The Bohnenblust--Hille inequality for homogeneous polynomials is hypercontractive

TL;DR

This paper proves the Bohnenblust--Hille inequality for homogeneous polynomials is hypercontractive, leading to sharper asymptotic estimates for the Bohr radius and Sidon constants in complex analysis.

Contribution

It establishes the hypercontractivity of the Bohnenblust--Hille inequality, improving bounds and deriving new asymptotic behaviors for related constants.

Findings

The Bohnenblust--Hille inequality constant can be taken as C^m for some C>1.

The Bohr radius for the polydisc behaves asymptotically as sqrt((log n)/n).

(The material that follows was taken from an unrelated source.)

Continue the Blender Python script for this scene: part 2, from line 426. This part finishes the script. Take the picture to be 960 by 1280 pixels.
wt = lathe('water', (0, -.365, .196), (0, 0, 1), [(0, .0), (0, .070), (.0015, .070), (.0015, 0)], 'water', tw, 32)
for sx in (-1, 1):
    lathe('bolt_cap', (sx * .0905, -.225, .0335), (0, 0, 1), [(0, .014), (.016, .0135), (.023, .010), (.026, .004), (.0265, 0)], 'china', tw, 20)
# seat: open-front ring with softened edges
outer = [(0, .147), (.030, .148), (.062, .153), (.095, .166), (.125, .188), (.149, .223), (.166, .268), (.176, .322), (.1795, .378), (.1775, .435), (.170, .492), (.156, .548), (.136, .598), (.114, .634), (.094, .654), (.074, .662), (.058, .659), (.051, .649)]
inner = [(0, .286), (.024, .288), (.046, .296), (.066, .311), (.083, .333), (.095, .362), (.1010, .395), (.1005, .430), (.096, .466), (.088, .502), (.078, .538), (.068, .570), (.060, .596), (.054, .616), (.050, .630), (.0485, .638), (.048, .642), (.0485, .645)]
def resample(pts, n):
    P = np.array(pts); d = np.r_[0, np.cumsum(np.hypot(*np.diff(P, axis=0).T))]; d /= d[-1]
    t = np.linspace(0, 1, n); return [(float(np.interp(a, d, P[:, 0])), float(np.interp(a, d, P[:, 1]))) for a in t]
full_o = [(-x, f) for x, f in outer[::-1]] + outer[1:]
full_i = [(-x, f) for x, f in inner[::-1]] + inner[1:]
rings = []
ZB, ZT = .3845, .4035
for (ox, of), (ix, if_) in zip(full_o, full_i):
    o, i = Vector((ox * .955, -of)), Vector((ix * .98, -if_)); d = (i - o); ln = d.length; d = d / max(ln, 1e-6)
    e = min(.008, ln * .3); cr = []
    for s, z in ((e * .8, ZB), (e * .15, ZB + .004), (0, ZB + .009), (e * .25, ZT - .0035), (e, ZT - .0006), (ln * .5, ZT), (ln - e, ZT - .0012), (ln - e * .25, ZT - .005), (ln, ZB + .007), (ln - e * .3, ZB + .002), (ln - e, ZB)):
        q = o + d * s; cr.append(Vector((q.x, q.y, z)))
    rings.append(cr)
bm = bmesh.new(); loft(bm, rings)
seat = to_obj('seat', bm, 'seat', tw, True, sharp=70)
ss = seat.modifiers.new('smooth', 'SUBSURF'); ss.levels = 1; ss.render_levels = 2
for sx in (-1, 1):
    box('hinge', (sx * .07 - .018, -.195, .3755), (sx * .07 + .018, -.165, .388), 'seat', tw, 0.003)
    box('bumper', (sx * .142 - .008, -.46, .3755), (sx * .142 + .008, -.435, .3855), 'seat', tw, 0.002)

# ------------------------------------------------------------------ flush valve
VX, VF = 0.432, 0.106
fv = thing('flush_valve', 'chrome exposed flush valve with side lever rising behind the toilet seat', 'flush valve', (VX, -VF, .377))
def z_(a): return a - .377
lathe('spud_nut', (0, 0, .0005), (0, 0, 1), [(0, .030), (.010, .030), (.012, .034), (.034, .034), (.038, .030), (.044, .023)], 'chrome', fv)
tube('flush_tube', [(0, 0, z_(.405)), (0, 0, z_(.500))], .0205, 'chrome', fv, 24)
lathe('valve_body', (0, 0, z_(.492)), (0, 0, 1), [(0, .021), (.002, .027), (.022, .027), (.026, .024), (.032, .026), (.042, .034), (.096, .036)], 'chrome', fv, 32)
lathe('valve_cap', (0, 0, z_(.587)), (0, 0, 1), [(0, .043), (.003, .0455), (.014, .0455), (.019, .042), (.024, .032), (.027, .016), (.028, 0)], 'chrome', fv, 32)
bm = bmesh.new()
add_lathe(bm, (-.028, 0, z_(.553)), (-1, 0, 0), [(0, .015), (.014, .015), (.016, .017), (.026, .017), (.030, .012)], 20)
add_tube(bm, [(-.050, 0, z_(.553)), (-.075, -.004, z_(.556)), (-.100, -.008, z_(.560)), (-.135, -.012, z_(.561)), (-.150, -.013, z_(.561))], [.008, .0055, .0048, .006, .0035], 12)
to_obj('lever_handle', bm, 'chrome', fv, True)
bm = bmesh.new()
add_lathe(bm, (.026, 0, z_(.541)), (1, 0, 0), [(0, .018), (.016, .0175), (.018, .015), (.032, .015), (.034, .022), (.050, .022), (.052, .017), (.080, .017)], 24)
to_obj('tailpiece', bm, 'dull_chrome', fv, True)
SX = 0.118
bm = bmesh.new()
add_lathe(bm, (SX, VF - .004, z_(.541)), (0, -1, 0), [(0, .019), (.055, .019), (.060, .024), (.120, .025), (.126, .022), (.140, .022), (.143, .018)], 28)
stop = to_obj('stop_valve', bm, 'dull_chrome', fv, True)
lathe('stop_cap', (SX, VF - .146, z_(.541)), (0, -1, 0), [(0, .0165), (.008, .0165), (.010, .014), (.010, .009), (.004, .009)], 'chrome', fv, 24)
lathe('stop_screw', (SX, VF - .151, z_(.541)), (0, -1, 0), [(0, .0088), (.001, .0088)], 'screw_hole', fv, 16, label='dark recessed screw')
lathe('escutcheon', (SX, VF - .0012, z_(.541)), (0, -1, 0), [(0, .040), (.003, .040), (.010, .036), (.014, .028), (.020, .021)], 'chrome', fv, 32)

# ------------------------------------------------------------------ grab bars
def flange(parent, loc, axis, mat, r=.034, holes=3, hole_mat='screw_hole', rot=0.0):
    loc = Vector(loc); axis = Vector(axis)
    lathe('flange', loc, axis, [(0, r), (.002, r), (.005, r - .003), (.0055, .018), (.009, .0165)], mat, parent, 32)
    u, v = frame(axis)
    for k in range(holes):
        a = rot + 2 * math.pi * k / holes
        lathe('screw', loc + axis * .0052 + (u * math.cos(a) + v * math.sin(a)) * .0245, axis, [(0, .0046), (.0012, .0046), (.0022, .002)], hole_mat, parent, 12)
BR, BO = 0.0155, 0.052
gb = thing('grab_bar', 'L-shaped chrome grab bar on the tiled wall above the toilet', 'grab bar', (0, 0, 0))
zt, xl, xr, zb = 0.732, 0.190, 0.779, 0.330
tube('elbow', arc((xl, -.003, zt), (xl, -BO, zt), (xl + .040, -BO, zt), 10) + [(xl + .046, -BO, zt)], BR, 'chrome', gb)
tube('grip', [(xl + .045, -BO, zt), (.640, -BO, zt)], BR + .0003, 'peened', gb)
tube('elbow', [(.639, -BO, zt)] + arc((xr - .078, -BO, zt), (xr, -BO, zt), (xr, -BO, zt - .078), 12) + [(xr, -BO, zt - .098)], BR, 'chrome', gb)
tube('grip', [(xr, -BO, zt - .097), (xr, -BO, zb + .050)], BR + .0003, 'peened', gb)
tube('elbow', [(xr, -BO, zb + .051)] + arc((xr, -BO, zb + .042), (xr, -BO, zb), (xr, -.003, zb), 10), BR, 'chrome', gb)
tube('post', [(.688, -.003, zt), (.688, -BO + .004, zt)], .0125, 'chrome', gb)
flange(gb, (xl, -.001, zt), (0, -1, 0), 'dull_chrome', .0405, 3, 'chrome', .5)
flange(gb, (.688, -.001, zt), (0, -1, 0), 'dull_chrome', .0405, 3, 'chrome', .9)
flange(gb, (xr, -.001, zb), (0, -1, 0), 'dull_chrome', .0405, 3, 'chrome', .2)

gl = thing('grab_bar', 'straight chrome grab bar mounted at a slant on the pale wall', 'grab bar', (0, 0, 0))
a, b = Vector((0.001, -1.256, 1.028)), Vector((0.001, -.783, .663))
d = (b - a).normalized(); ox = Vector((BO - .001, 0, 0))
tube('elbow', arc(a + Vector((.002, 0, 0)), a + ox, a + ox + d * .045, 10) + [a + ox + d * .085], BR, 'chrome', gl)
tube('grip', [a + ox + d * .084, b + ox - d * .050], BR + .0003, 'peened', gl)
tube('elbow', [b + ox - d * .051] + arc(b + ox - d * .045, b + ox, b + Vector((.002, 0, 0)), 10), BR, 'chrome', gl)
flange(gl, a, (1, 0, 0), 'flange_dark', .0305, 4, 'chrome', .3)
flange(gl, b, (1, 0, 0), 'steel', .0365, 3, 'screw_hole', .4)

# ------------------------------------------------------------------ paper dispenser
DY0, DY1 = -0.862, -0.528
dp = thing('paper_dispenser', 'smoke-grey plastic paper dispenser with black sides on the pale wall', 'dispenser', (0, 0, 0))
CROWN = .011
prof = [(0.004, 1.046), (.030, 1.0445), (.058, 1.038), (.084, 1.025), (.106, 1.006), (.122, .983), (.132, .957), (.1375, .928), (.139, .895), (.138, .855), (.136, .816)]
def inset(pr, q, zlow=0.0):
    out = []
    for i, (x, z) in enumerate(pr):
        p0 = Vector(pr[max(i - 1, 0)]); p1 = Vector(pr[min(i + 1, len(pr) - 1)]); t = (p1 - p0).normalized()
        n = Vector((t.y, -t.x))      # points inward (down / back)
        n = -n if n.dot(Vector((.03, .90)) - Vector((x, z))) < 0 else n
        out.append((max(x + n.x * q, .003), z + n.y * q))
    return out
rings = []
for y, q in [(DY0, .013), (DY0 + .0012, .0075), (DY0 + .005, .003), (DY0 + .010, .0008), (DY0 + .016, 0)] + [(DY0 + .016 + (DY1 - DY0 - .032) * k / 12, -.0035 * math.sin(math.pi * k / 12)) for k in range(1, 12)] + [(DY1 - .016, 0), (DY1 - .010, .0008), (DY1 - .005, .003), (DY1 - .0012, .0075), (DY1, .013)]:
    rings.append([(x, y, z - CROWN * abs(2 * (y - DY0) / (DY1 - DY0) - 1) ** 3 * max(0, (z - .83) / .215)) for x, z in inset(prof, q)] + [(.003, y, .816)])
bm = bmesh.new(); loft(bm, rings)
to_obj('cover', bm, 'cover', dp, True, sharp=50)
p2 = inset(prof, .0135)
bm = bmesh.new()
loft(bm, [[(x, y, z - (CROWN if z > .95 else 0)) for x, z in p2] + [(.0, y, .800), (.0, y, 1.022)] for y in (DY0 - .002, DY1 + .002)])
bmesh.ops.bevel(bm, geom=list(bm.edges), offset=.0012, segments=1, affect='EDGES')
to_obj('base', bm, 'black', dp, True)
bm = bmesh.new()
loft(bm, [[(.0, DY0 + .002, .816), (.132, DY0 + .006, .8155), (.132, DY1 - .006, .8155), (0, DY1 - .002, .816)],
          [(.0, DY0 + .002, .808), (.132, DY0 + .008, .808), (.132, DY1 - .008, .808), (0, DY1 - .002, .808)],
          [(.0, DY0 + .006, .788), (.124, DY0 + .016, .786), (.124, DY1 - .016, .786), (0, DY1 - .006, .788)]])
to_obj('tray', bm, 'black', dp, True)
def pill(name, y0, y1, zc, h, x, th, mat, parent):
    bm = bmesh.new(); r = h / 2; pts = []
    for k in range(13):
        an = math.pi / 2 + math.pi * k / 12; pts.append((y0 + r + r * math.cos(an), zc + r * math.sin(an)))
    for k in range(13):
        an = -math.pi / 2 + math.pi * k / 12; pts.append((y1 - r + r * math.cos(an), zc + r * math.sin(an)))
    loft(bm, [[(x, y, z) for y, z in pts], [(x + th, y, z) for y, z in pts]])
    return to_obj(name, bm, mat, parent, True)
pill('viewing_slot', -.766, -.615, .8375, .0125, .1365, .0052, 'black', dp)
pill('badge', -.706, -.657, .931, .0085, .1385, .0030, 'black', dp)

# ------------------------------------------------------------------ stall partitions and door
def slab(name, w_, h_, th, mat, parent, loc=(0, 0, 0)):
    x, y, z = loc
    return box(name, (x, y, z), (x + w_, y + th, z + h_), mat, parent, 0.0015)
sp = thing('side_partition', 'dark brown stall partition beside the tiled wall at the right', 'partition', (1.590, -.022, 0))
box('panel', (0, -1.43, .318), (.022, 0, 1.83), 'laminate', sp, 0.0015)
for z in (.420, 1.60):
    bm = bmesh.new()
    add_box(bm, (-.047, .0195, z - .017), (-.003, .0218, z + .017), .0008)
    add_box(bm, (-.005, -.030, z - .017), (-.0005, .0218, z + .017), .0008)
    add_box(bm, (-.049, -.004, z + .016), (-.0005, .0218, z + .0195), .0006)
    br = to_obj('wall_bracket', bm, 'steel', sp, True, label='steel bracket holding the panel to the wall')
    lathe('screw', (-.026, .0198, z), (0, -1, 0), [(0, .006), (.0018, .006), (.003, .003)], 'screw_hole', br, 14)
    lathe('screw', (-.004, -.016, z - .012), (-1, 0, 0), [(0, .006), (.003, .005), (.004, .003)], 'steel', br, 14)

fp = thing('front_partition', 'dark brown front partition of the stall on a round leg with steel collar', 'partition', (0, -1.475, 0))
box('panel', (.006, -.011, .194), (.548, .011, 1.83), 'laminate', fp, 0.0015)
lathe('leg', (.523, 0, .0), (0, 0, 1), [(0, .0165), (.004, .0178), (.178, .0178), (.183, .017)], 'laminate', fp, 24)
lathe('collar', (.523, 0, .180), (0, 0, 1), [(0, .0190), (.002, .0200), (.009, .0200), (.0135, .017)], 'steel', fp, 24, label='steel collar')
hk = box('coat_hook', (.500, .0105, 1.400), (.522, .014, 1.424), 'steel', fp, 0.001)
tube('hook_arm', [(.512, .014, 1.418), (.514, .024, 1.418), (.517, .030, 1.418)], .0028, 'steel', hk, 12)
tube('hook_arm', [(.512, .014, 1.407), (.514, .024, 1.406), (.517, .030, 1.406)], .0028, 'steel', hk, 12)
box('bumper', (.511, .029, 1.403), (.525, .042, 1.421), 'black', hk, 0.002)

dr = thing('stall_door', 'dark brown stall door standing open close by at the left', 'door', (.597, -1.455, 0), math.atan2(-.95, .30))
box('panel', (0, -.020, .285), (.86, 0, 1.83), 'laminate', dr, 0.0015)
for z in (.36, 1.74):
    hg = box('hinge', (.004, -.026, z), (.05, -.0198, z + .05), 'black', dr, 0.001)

The Sidon constant for certain frequency sets has a precise asymptotic expression.

Abstract

The Bohnenblust--Hille inequality says that the $\ell^{\frac{2m}{m+1}}$-norm of the coefficients of an $m$-homogeneous polynomial $P$ on $\C^n$ is bounded by $\| P\|_\infty$ times a constant independent of $n$, where $\|\cdot \|_\infty$ denotes the supremum norm on the polydisc $\D^n$. The main result of this paper is that this inequality is hypercontractive, i.e., the constant can be taken to be $C^m$ for some $C>1$. Combining this improved version of the Bohnenblust--Hille inequality with other results, we obtain the following: The Bohr radius for the polydisc $\D^n$ behaves asymptotically as $\sqrt{(\log n)/n}$ modulo a factor bounded away from 0 and infinity, and the Sidon constant for the set of frequencies $\bigl\{\log n: n \text{a positive integer} \le N\bigr\}$ is $\sqrt{N}\exp\{(-1/\sqrt{2}+o(1))\sqrt{\log N\log\log N}\}$ as $N\to \infty$.